Coup de pompe et coup de rein

Sur l'eau après trois journées complètes à tirer sur la machine, mais surtout à puiser dans les corps, il était temps qu'une petite pause s'installe pour recharger les batteries internes ! Quelques babioles à réparer ou à checker, histoire de ne pas se faire surprendre quand la brise va tourner au Sud-Ouest, pile dans le nez avec évidemment des dizaines de nœuds au compteur : un programme annoncé pour le week-end justement ! Mais aussi parce que ce rythme de Figariste est acceptable pendant deux jours, mais pas plus. Un monocoque de 60 pieds n'est pas un monotype de neuf mètres et sur la course Solitaire, il y a des étapes au bout de trois jours ! Ce mercredi, il en reste au moins neuf avant d'atteindre Boston.

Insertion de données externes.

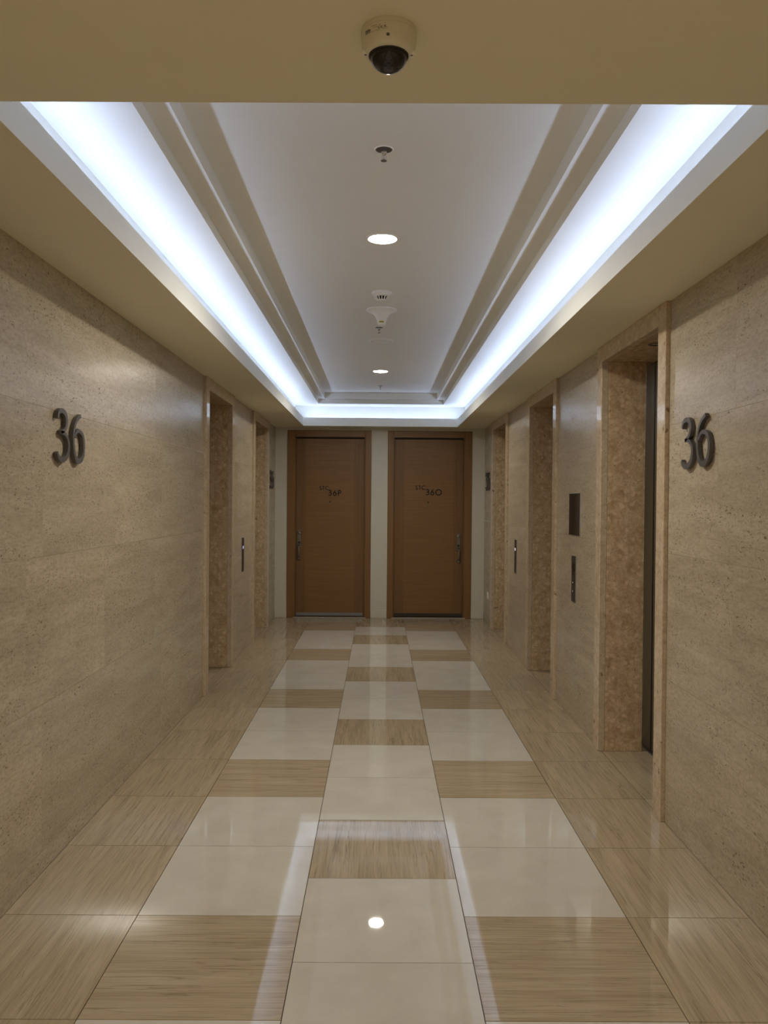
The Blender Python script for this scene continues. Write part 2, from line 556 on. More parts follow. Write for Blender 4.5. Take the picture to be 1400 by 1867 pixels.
# light strips lying in the cove, behind the lip
def cove_strip(p, q, inward, label):
    p, q = Vector(p), Vector(q)
    c = (p + q) / 2
    root = empty('cove_light_strip', (c.x, c.y, Z_SHELF))
    tag(root, label, 'light strip', 'light strips in the ceiling coves', 'thing')
    L = (q - p).length
    along_y = abs(q.y - p.y) > abs(q.x - p.x)
    def bx(name, hl, hw, z0, z1, mat):
        if along_y: return box(name, c.x - hw, c.x + hw, c.y - hl, c.y + hl, z0, z1, mat, root)
        return box(name, c.x - hl, c.x + hl, c.y - hw, c.y + hw, z0, z1, mat, root)
    bx('channel', L / 2, 0.014, Z_SHELF + 0.0005, Z_SHELF + 0.034, 'tube_housing')
    # diffuser turned inwards and up, over the lip
    tilt = math.radians(52)                    # of the face from the horizontal
    ix, iy = inward
    n = max(1, round(L / 0.6))
    bm = bmesh.new()
    rows = []
    for k in range(n + 1):
        e = -L / 2 + L * k / n
        row = []
        for t, d in ((-0.010, 0.0), (-0.005, 0.0015), (0.005, 0.0015), (0.010, 0.0), (0.010, -0.006), (-0.010, -0.006)):
            h_ = t * math.sin(tilt) + d * math.cos(tilt)
            s_ = -t * math.cos(tilt) + d * math.sin(tilt)
            row.append(bm.verts.new((s_ * ix, e, h_) if along_y else (e, s_ * iy, h_)))
        rows.append(row)
    for r0, r1 in zip(rows, rows[1:]):
        for i in range(6):
            bm.faces.new((r0[i], r0[(i + 1) % 6], r1[(i + 1) % 6], r1[i]))
    bm.faces.new(rows[0]); bm.faces.new(rows[-1])
    o = from_bm('diffuser', bm, 'cove_tube_glow', root, (c.x, c.y, Z_SHELF + 0.0445), 50)
    o.data.materials.append(MATS['tube_housing'])
    for f in o.data.polygons:
        if f.normal.z < 0.2 or abs(f.normal.dot(Vector((0, 1, 0) if along_y else (1, 0, 0)))) > 0.9:
            f.material_index = 1

TX = 0.047
cove_strip((-1.003 - TX, 1.99, 0), (-1.003 - TX, 10.36, 0), (1, 0), 'long cool white light strip hidden in the left ceiling cove')
cove_strip((0.970 + TX, 1.99, 0), (0.970 + TX, 10.36, 0), (-1, 0), 'long cool white light strip hidden in the right ceiling cove')
cove_strip((-0.96, 10.38 + TX, 0), (0.93, 10.38 + TX, 0), (0, -1), 'cool white light strip hidden in the far end of the ceiling cove')
cove_strip((-0.6, NR - TX, 0), (0.57, NR - TX, 0), (0, 1), 'cool white light strip hidden in the near cove above the dome camera')

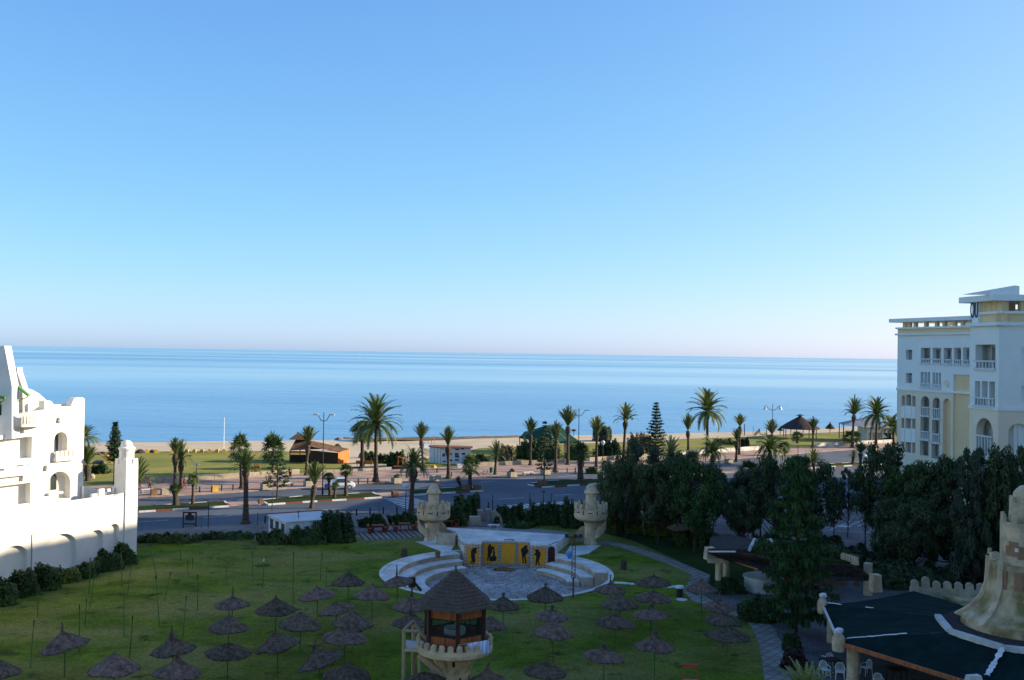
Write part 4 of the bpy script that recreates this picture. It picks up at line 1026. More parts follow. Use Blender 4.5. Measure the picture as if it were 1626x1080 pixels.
# quarter round stair walls beside the towers
for (xa, xb, yb, yt, Yd, lab) in ((695, 711, 851, 829, .6, 'weathered quarter round stair wall beside the stone turret with the white column'), (913, 929, 862, 836, .6, 'quarter round stair wall beside the stone turret near the trees')):
    pa, pb = G(xa, yb), G(xb, yb); zt = A(xa, yt, pa.y).z
    b = MB(); L = pb.x - pa.x
    pts = [(0, 0), (L, 0)] + [(L * math.sin(PI / 2 * (1 - i / 8)), zt * math.cos(PI / 2 * (1 - i / 8))) for i in range(9)]
    if xa > 800: pts = [(L - q[0], q[1]) for q in pts]
    b.panel(Vector((pa.x, pa.y + .2, 0)), Xf, Zf, Nf, pts, [], .3)
    tag(b.build('stair_wall', 'tan_stone'), lab, 'wall')
b = MB(); b.prism([(G(*q).x, G(*q).y) for q in ((660, 861), (700, 858), (722, 866), (712, 880), (700, 876))], -.05, .05); tag(b.build('stair_landing', 'stone_white'), 'pale stone landing at the foot of the turret with the white column', 'landing')
b = MB(); b.prism([(G(*q).x, G(*q).y) for q in ((905, 868), (955, 866), (934, 880), (912, 884), (898, 880))], -.05, .05); tag(b.build('stair_landing', 'stone_white'), 'pale stone landing at the foot of the turret near the trees', 'landing')
p = G(692, 860); b = MB(); b.lathe([(.38, 0.05), (.36, .1), (.07, .14), (.06, .55), (0, .56)], 12, (p.x, p.y, 0)); tag(b.build('fountain_stub', 'white_paint'), 'small white spigot post on the landing below the stone turret', 'post')
b = MB(); q = A(718, 858, 97); b.box((q.x - .5, 97.2, 0), (1.9, .9, 1.05), -.3); tag(b.build('stone_block', 'tan_stone'), 'tan stone block wall joining the stage to the turret with the column', 'wall')
# bins and small things on the steps
p = G(695, 885.5, .03); b = MB(); b.lathe([(.20, 0.03), (.25, .5), (.27, .56), (.24, .6), (0, .6)], 12, (p.x, p.y, 0)); tag(b.build('litter_bin', 'planter_brown'), 'brown litter bin on the top seating step of the amphitheatre', 'litter bin')
p = G(904, 887, .03); b = MB(); b.ball((p.x, p.y, .42), .30, n=12); b.lathe([(.2, 0.03), (.12, .1), (.1, .2)], 10, (p.x, p.y, 0)); tag(b.build('blue_globe', 'blue_plastic'), 'bright blue plastic globe bin on the seating steps by the lattice mast', 'bin')
# lattice lighting mast
p = G(910, 951); Y = p.y; zt = A(910, 853, Y).z
t = thing('lattice_mast', 'slim rusty lattice mast with a cross arm, in front of the seating steps', 'mast', (p.x, p.y, 0))
b = MB(); s_ = .13; z = .0
b.tube([(p.x, p.y, 0), (p.x, p.y, zt * .35)], .07, 8)
for dx, dy in ((-1, -1), (1, -1), (1, 1), (-1, 1)): b.tube([(p.x + dx * s_, p.y + dy * s_, zt * .33), (p.x + dx * s_, p.y + dy * s_, zt)], .022, 6)
n = 12; dz = zt * .67 / n
for i in range(n):
    z0 = zt * .33 + i * dz
    for (ax, ay), (bx, by) in (((-1, -1), (1, -1)), ((1, -1), (1, 1)), ((1, 1), (-1, 1)), ((-1, 1), (-1, -1))):
        b.tube([(p.x + ax * s_, p.y + ay * s_, z0), (p.x + bx * s_, p.y + by * s_, z0 + dz)], .014, 4, cap=False)
b.build('lattice_post', 'rust', t)
b = MB(); b.box((p.x, p.y, zt - .05), (1.25, .1, .1)); b.build('cross_arm', 'rust', t)
for dx in (-.55, .1, .5):
    b = MB(); b.box((p.x + dx, p.y - .12, zt + .04), (.28, .2, .22)); b.build('spotlight', 'iron', t)

# ------------------------------------------------------------ thatched lookout on its round tower
LY = 53.0
lc = A(722, 1010, LY); lc.z = 0
lk = thing('lookout_tower', 'round tower with a red-brown glazed cabin under a stepped thatched roof', 'lookout', (lc.x, lc.y, 0))
def lz(y, x=722, Y=LY): return A(x, y, Y).z
C = (lc.x, lc.y, 0)
zb_, zt_ = A(712, 1052, LY - 1.9).z, A(712, 1037, LY - 1.9).z       # parapet foot and top at the near side
RP = 1.98
rs = .81
b = MB(); b.lathe([(rs, 0), (rs, zb_ - 1.0), (rs * 1.02, zb_ - .7)], 28, C); b.build('shaft', 'tower_stone', lk)
b = MB(); b.lathe([(rs * 1.02, zb_ - .72), (rs * 1.1, zb_ - .55), (1.15, zb_ - .1), (RP * .9, zb_), (RP, zb_ + .1), (RP + .03, zb_ + .3), (RP, zt_), (RP - .2, zt_), (RP - .2, zb_ + .12), (0, zb_ + .12)], 40, C); b.build('platform', 'tower_stone', lk)
n = 26
for i in range(n):
    b = MB(); a = 2 * PI * i / n + .07; q = Vector((C[0] + (RP - .1) * math.cos(a), C[1] + (RP - .1) * math.sin(a), zt_ - .02))
    b.box(q, (.2, .3, .2), a); 
    b.lathe([(.15, .2), (.145, .27), (.10, .34), (0, .37)], 8, q)
    b.build('merlon', 'tower_stone', lk)
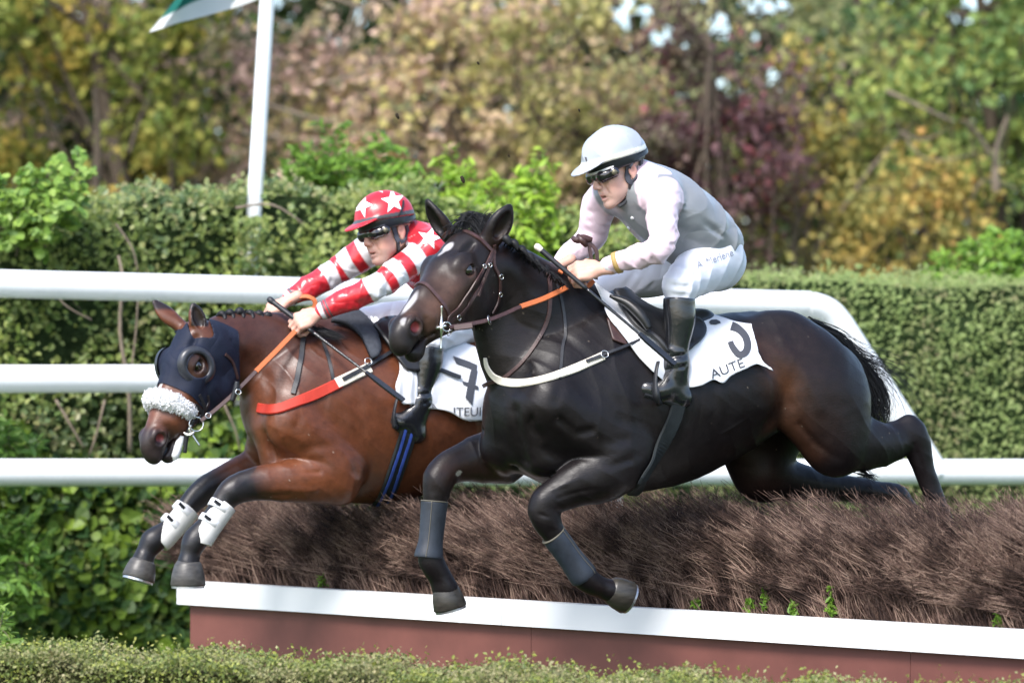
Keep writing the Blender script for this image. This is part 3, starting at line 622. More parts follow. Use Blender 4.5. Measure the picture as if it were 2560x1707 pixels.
limbs(tr_['bright yellow green tree in the upper right corner'], [([(2215, 228, 11.2), (2290, 262, 11.2), (2385, 305, 11.2)], .026), ([(2500, 430, 11.4), (2440, 330, 11.3), (2400, 300, 11.2)], .03), ([(2490, 480, 11.4), (2490, 380, 11.4), (2520, 290, 11.4)], .045), ([(2250, 330, 11.3), (2310, 350, 11.3), (2370, 320, 11.2)], .016), ([(2430, 500, 11.3), (2460, 450, 11.2), (2540, 470, 11.2)], .018), ([(2260, 340, 11.3), (2320, 400, 11.3), (2440, 385, 11.3)], .014)], 'palebark')
limbs(tr_['dry pinkish tan hornbeam behind the flagpole'], [([(660, 260, 12.5), (800, 300, 12.5), (960, 330, 12.5), (1080, 370, 12.5)], .022), ([(600, 330, 12.5), (760, 350, 12.5), (900, 345, 12.5)], .016), ([(820, 210, 12.5), (950, 160, 12.5), (1010, 110, 12.5)], .02)], 'palebark')
limbs(tr_['green and yellow maple at the far left'], [([(240, 470, 11.6), (245, 330, 11.6), (235, 220, 11.6)], .045), ([(325, 380, 11.6), (345, 310, 11.6), (380, 230, 11.6)], .024), ([(270, 400, 11.6), (300, 330, 11.6)], .02)], 'bark')
# far wood
M['farleaf'] = leafmat('far_wood_leaves', [(.010, .022, .011), (.020, .040, .016), (.040, .065, .022), (.022, .026, .014)], .7, .15, .2, patch=[(.045, .055, .022), (.015, .030, .013), (.06, .055, .03)], pscale=.5)
n = 62000; x = -11 + 22 * rg.rand(n); z = 5.4 * rg.rand(n); C = np.stack([x, 19 + 2.5 * rg.rand(n) + .6 * np.sin(x * 2), z], 1)
C = skygap(C, .04, rg)
fw = link('far_wood', quadmesh('far_wood', *leafmesh(C, .20, 200, .8, (0, -.7, .5), .4), False), M['farleaf']); tag(fw, 'dark far wood behind the autumn trees', 'wood', kind='stuff')
# ------------------------------------------------------------------ horses
class Pose:
    """places canonical head coordinates in the world"""
    def __init__(s, R, t, k, kv=None):
        s.R = rotm(R); s.t = V3(*t); s.k = k; s.kv = V3(k, k, k) if kv is None else V3(*kv)
    def __call__(s, x, y, z): return s.R @ (V3(x, y, z) * s.kv) + s.t
    def ax(s): return [s.R[:, 0], s.R[:, 1], s.R[:, 2]]
    def inv(s, v): return (np.asarray(v) - s.t) @ s.R / s.kv

def horse_head(f, T, mouth=.006):
    k = T.k; A = T.ax(); lat = A[1]
    E = lambda c, r, kk=.02, op='u': f.ell(T(*c), A, [r[i] * T.kv[i] for i in range(3)], kk, op)
    wy = T.kv[1] / T.kv[2]; kz = T.kv[2]
    C = lambda a, b, ra, rb, kk=.02, w=1., w2=None, op='u': f.cap(T(*a), T(*b), ra * kz, rb * kz, kk, lat, w * wy, (w if w2 is None else w2) * wy, op)
    E((.085, 0, -.045), (.13, .085, .085), .03)
    C((.05, 0, .0), (.2, 0, -.014), .05, .058, .03, 1.3, 1.25)            # forehead
    C((.2, 0, -.014), (.36, 0, -.026), .058, .045, .03, 1.2, 1.0)         # nose
    C((.36, 0, -.026), (.52, 0, -.045), .045, .042, .03, 1.0, .95)
    for s in (1, -1):
        E((.18, s * .066, .002), (.060, .030, .038), .025)                # orbit
        E((.145, s * .050, -.118), (.115, .034, .112), .04)               # cheek disc
        C((.20, s * .055, -.05), (.42, s * .028, -.065), .050, .042, .03) # maxilla
        C((.22, s * .046, -.115), (.43, s * .026, -.095), .050, .034, .03)
        C((.20, s * .042, -.175), (.45, s * .022, -.118), .034, .024, .04)  # jaw bar
        E((.115, s * .060, .022), (.045, .010, .012), .02, 's')           # hollow above the eye
    E((.548, 0, -.060), (.062, .042, .050), .03)                          # muzzle
    E((.588, 0, -.084), (.032, .033, .034), .02)                          # upper lip
    C((.45, 0, -.118), (.55, 0, -.132), .026, .023, .02, 1.1)             # lower lip / chin
    E((.535, 0, -.145), (.036, .026, .022), .02)
    E((.55, 0, -.112), (.085, .08, mouth), .008, 's')                     # mouth slit
    for s in (1, -1):
        f.ridge(T(.45, s * .045, -.112), T(.49, s * .055, -.112), .01 * k, -.005)
        E((.520, s * .037, -.045), (.042, .020, .038), .012)              # nostril
        E((.530, s * .062, -.048), (.031, .030, .0245), .008, 's')
        E((.502, s * .062, -.026), (.018, .014, .010), .008, 's')
        f.ridges([T(.49, s * .055, -.02), T(.47, s * .055, -.05), T(.49, s * .055, -.08)], .012 * k, -.005)
        E((.188, s * .080, -.020), (.034, .020, .026), .012)              # lids
        E((.189, s * .1010, -.022), (.033, .019, .0165), .004, 's')
        f.ridge(T(.165, s * .095, -.002), T(.208, s * .094, -.002), .008 * k, .004)
        f.ridges([T(.16, s * .09, -.045), T(.19, s * .09, -.055), T(.23, s * .085, -.04)], .010 * k, -.004)
        f.ridge(T(.235, s * .088, -.065), T(.345, s * .066, -.075), .010 * k, .006)
        f.ridges([T(.285, s * .07, -.17), T(.275, s * .08, -.13), T(.235, s * .088, -.09)], .014 * k, -.007)
        f.ridges([T(.41, s * .058, -.11), T(.35, s * .066, -.10), T(.30, s * .075, -.085), T(.245, s * .085, -.05)], .0045 * k, .003)
        f.ridges([T(.345, s * .066, -.10), T(.37, s * .064, -.07), T(.43, s * .055, -.055)], .004 * k, .0022)
        f.ridges([T(.17, s * .09, -.07), T(.20, s * .088, -.11), T(.25, s * .08, -.13)], .004 * k, .0022)
        f.ridge(T(.04, s * .08, -.22), T(.01, s * .07, -.11), .016 * k, -.006)

def ear(f, base, tip, outw, front, k=1.):
    """leaf shaped ear: outw = direction across, front = direction the cup opens to"""
    base = np.asarray(base); tip = np.asarray(tip); ax = tip - base; L = np.linalg.norm(ax); a = ax / L
    fr = unit(np.asarray(front) - a * (np.asarray(front) @ a)); ac = np.cross(a, fr)
    q = lambda t, u, w=0: base + a * L * t + ac * u * k + fr * w * k
    pts = [q(-.12, 0, -.004), q(.15, 0), q(.42, 0, .002), q(.7, 0, 0), q(.9, 0, -.004), q(1.0, .0, -.006)]
    f.chain(pts, [.024 * k, .026 * k, .031 * k, .024 * k, .011 * k, .004], .02, fr, [.9, .75, .55, .45, .5, .8])
    pin = [q(.22, 0, .018), q(.45, 0, .016), q(.68, 0, .011), q(.86, 0, .005)]
    f.chain(pin, [.012 * k, .019 * k, .014 * k, .004], .008, fr, [.95, .7, .6, .6], 's')

def eyeball(T, s, par, name='eye'):
    u = np.linspace(0, math.pi, 13)[:, None]; w = np.linspace(0, 2 * math.pi, 24, endpoint=False)[None, :]
    v = np.stack([np.sin(u) * np.cos(w), np.sin(u) * np.sin(w), np.cos(u) + 0 * w], -1).reshape(-1, 3) * .0245 * T.k
    q = [(i * 24 + j, (i + 1) * 24 + j, (i + 1) * 24 + (j + 1) % 24, i * 24 + (j + 1) % 24) for i in range(12) for j in range(24)]
    return link(name, quadmesh(name, v + T(.189, s * .0775, -.022), q), M['eye'], par)

def hoof(name, c0, c1, r0, r1, lat, w0, par, m, stripe=False):
    """c0 coronet centre, c1 sole centre, flaring"""
    c0 = np.asarray(c0); c1 = np.asarray(c1); d = c1 - c0
    pts = [c0 - d * .14, c0, c0 + d * .05, c0 + d * .5, c1 - d * .06, c1]; rs = [r0 * .72, r0 * .90, r0 * .95, (r0 + r1) / 2 * 1.02, r1, r1 * .96]
    v, q = tube(pts, rs, 24, lat, w0); h = link(name, quadmesh(name, v, q), m, par)
    v, q = tube([c1 - d * .01, c1 + unit(d) * .009], [r1 * .93, r1 * .93], 24, lat, w0); link('horseshoe', quadmesh('horseshoe', v, q, False), M['shoe'], h)
    return h


M['eye'] = mat('eye_dark', (.012, .008, .006), .04, .8, coat=1.)
M['shoe'] = mat('steel_shoe', (.55, .55, .57), .35, .5, .9)
M['hoofdark'] = mat('hoof_horn_dark', (.034, .030, .024), .38, .5, noise=(30, .45, 3, (1, 1, 3)), bump=(60, .3, .002, (.3, .3, 3)))
M['hoofgrey'] = mat('hoof_horn_grey', (.060, .056, .052), .4, .5, noise=(30, .35, 3, (1, 1, 3)), bump=(60, .3, .002, (.3, .3, 3)))
def coatmat(name, spec, rough):
    m = mat(name, (1, 1, 1), rough, spec, attr='Col', noise=(34, .26, 6), bump=(85, .42, .0022, (1, 1, 2.2), 6), rvar=(16, rough - .12, rough + .06))
    m.node_tree.nodes['Principled BSDF'].inputs['Coat Weight'].default_value = .03
    m.node_tree.nodes['Principled BSDF'].inputs['Coat Roughness'].default_value = .32
    return m
M['black_coat'] = coatmat('black_horse_coat', .26, .44)
M['bay_coat'] = coatmat('bay_horse_coat', .4, .42)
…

Heureusement, la météo a été particulièrement clémente la nuit dernière pour grappiller quelques bonnes heures de repos et se sustenter plus solidement qu'une petite barrette de céréales. Les « accus » à bloc, les solitaires peuvent enfin lâcher la barre et se consacrer à la collecte des informations météo, histoire d'établir une stratégie même si elle n'a rien d'évident comme l'indique Loïck Peyron : « Ca va être le casino ! Il y a des petits ronds bleus (synonyme d'absence totale de vent) un peu partout sur les fichiers. Il faudra être dessus et être très réactif pour ne pas se faire piéger par les calmes ! » Après le coup de pompe du petit matin glauque de ce mercredi (ciel gris, visibilité réduite, température automnale, fort taux d'humidité), il va falloir donner un sacré coup de rein pour s'extraire de cette purée de pois, pour ne pas s'enliser dans ce marais atmosphérique.